Dipolar self‐potential anomaly associated with carbon dioxide and radon flux at Syabru‐Bensi hot springs in central Nepal

Abstract

The Syabru‐Bensi hot springs are located at the Main Central Thrust (MCT) zone in central Nepal. High carbon dioxide and radon exhalation fluxes (reaching 19 kg m−2 d−1 and 5 Bq m−2 s−1, respectively) are associated with these hot springs, making this site a promising case to study the relationship between self‐potential and fluids (gas and water) exhalation along a fault zone. A high‐resolution self‐potential map, covering an area of 100 m by 150 m that surrounds the main gas and water discharge spots, exhibits a dipolar self‐potential anomaly with a negative peak reaching −180 mV at the main gas discharge spot.
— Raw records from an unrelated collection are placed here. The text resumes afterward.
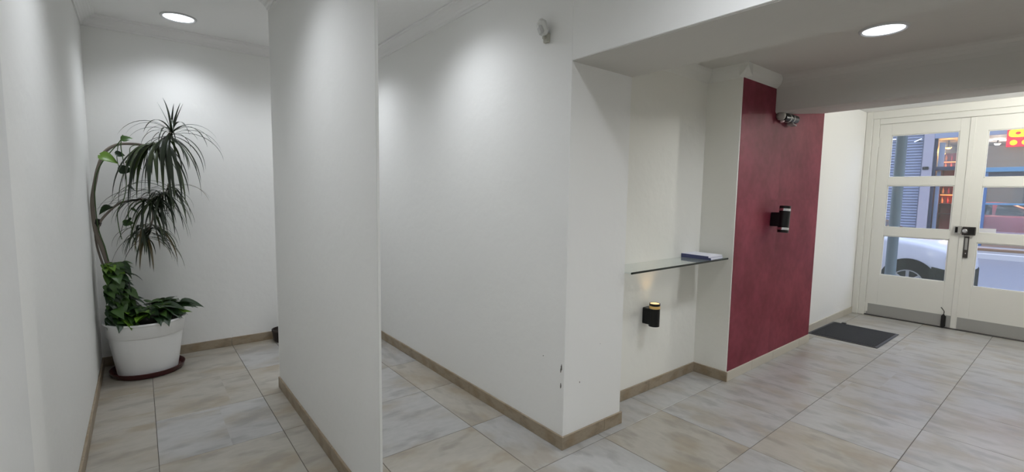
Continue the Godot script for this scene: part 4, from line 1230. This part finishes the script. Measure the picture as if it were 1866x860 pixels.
	# illuminated sign
	var sg := thing("neon_sign", "red and yellow lit shop sign with a letter O, cut by the right edge", "sign", Vector3(X - 0.12, 3.265, -1.93))
	part("board", box_st(Vector3(0, -0.10, 0), Vector3(0.06, 0.50, 1.6), 0.01), glow(Color(0.95, 0.10, 0.22), 0.75), sg).set_meta("label", "glowing red backing board")
	st = tool_()
	var outer := []
	var inner := []
	for k in 40:
		var tt := TAU * k / 40.0
		var ex := pow(absf(cos(tt)), 0.55) * signf(cos(tt))
		var ey := pow(absf(sin(tt)), 0.55) * signf(sin(tt))
		outer.append(Vector2(0.285 + ex * 0.245, 0.325 + ey * 0.125))
		inner.append(Vector2(0.245 + cos(tt) * 0.062, 0.325 + sin(tt) * 0.05))
	st.set_smooth_group(-1)
	for k in 40:
		var j := (k + 1) % 40
		var A := func(v: Vector2, x: float) -> Vector3: return Vector3(x, v.y, v.x)
		quad(st, A.call(outer[k], -0.03), A.call(outer[j], -0.03), A.call(inner[j], -0.03), A.call(inner[k], -0.03))
		quad(st, A.call(outer[j], -0.03), A.call(outer[k], -0.03), A.call(outer[k], 0.0), A.call(outer[j], 0.0))
		quad(st, A.call(inner[k], -0.03), A.call(inner[j], -0.03), A.call(inner[j], 0.0), A.call(inner[k], 0.0))
	part("letter", st, glow(Color(1.0, 0.86, 0.05), 1.5), sg).set_meta("label", "yellow letter O")
	var yl := glow(Color(1.0, 0.72, 0.05), 1.4)
	for z in [0.16, 0.42, 0.68]:
		st = tool_()
		lathe(st, [Vector2(0, 0), Vector2(0.085, 0), Vector2(0.075, 0.02), Vector2(0, 0.03)], 24, Vector3(0, 0.03, z), Basis(Vector3(0, 0, 1), PI / 2))
		part("lamp", st, yl, sg)
	var ar := AreaLight3D.new()
	ar.name = "sign_light"
	ar.light_color = Color(1.0, 0.35, 0.2)
	ar.light_energy = 0.5
	ar.area_size = Vector2(1.5, 0.55)
	ar.shadow_enabled = true
	ar.position = Vector3(-0.05, 0.2, 0.8)
	ar.rotation_degrees = Vector3(0, 90, 0)
	sg.add_child(ar)
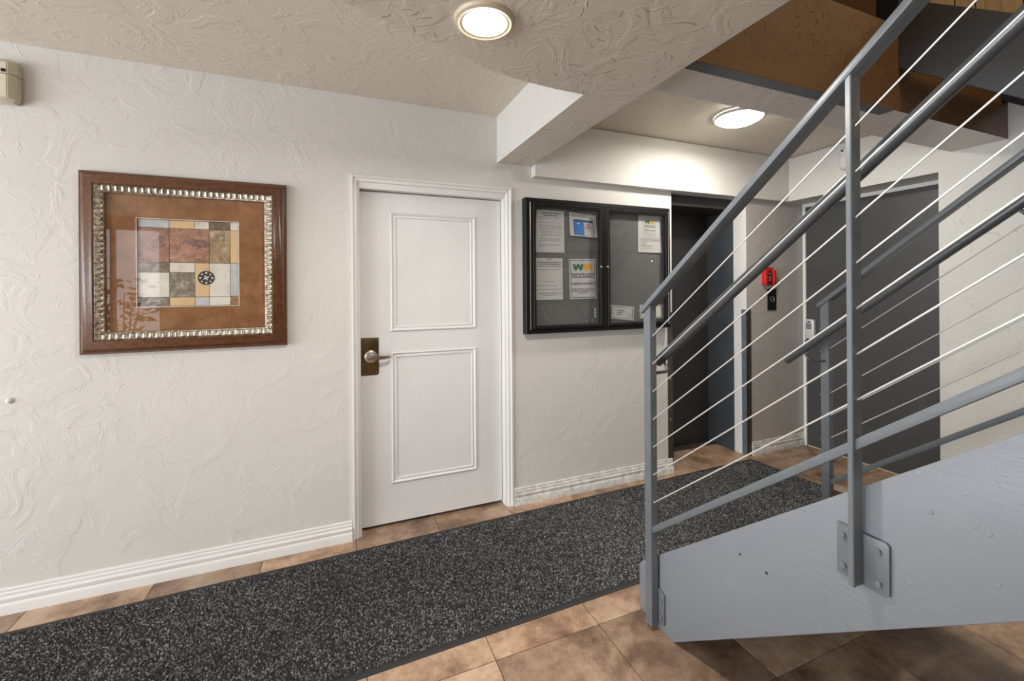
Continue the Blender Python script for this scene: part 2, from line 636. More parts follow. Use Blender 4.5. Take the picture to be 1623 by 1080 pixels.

The positive lobe of the anomaly reaching 120 mV is located along the terraces above the main gas and water discharge spots. Several electrical resistivity tomograms were performed in this area. The resistivity tomogram crossing the degassing area shows a dipping resistive channel interpreted as a fracture zone channeling the gas and the hot water. We propose a numerical finite difference model to simulate the flow pattern in this area with the constraints imposed by the electrical resistivity tomograms, the self‐potential data, the position of the gas vents, and hot water discharge area. This study provides insights on the generation of electrical currents associated with geothermal circulation in a geodynamically active area, a necessary prerequisite to study, using self‐potentials, a possible modulation of the geothermal circulation by tectonic activity.